Y pocos pondrán en duda que figuras como Baldwin y Malcolm X definen el tipo de trabajo que más ha influido en mis propias representaciones de la conciencia del intelectual. El espíritu de oposición representa para mí un valor superior a la acomodación, porque la aventura, el interés y el reto de la vida intelectual van ligadas al rechazo del statu quo en un momento en que la lucha en favor de los grupos marginados y en situación de desventaja parece series tan poco favorable. Mis compromisos anteriores en la política palestina no han hecho más que intensificar este sentimiento: Tanto en Occidente como en el mundo árabe el foso que separa a ricos y a pobres se agranda cada día, y los Intelectuales que hoy influyen en la opinión pública reaccionan ante semejante situación con una pretenciosa indiferencia que a mi me horroriza. ¿Qué podría ser menos atractivo y menos verídico un par de años después del gran conflicto que la tesis de Fukuyama sobre el «fin de la historia» o la interpretación de Lyotard de la «desaparición» de los «grandes relatos»? Lo mismo se podría afirmar de los empecinados pragmáticos y realistas que combinaron ficciones absurdas como el Nuevo Orden Mundial o «el choque de civilizaciones».
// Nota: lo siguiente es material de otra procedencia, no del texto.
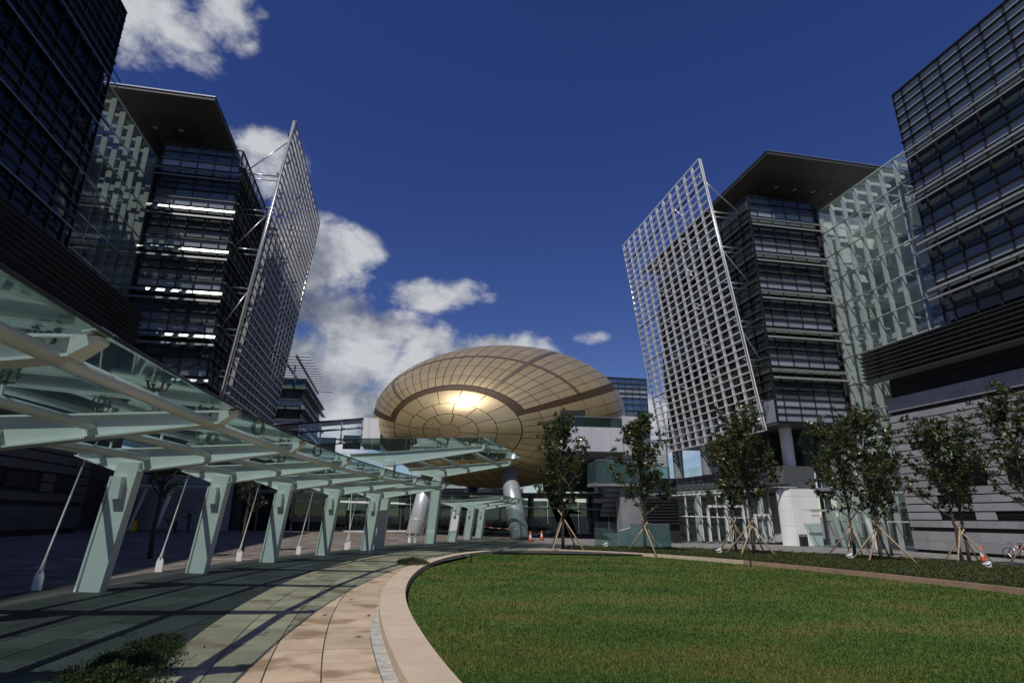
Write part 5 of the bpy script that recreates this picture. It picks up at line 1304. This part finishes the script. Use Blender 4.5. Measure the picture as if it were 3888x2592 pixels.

No quisiera que nadie malentendiese mis palabras. Los intelectuales no tienen por qué ser amargadas plañideras. Nada más alejado de semejante modelo que disidentes tan encomiados y vitales como Noam Chomsky o Gore Vidal. Dar testimonio de una situación deteriorada cuando uno mismo no está en el candelero público es sin duda una actividad monótona y monocromática, que implica, por una parte, lo que en cierta ocasión Foucault llamó una «erudición implacable», decidida a explorar detenidamente fuentes alternativas, exhumar documentos enterrados y recuperar historias olvidadas (o dejadas de lado) y, por otra parte, un sentido de lo dramático y de lo rebelde, aprovechando al máximo las escasas oportunidades que uno tiene de hablar, cautivando la atención del auditorio, superando a los adversarios en ingenio y fuerza dialéctica. En torno a los intelectuales que no tienen prebendas que proteger ni territorio que consolidar o guardar hay algo fundamentalmente perturbador; de ahí que en ellos la autoironía abunde más que la pomposidad, la franqueza más que los rodeos y los titubeos. No se debe pasar por alto en todo caso la ineludible realidad de que tales representaciones no les van a ganar a los intelectuales ni amigos en las altas instancias ni tampoco honores oficiales. La condición de estos intelectuales es la soledad, sin duda, aunque siempre será preferible este destino a dejar gregariamente que las cosas sigan su curso habitual.

Quiero expresar mi deuda de gratitud con Anne Winder, de la BBC, y a su ayudante Sarah Ferguson. Como encargada de la producción de estas conferencias, A. Winder me guió con sabiduría y competencia a lo largo de todo el proceso. Los posibles fallos que detecte el lector son, naturalmente, enteramente míos. Desde aquí le agradezco profundamente sus desvelos. En Nueva York, Shelley Wanger, de Pantheon, me ayudó desinteresadamente en los problemas editoriales. Muchas gracias también para ella. Por su interés en estas conferencias y la generosidad que mostraron al publicar extractos de las mismas, quiero mencionar aquí a dos amigos entrañables, Richard Poirier, editor de Raritan Review, y Jean Stein, editor de Grand Street. La sustancia de estas páginas está constantemente iluminada y vigorizada por el ejemplo de muchos intelectuales sensibles y buenos amigos míos. Si no traigo aquí a colación la lista de sus nombres es para evitarles molestias y posibles compromisos. De todos modos, a algunos los cito expresamente en mis conferencias. Les envío un saludo y les agradezco su solidaridad y magisterio. La doctora Zaineb Istrabadi me ayudó con competencia en todas las fases de la preparación de las conferencias, cosa que le agradezco de todo corazón.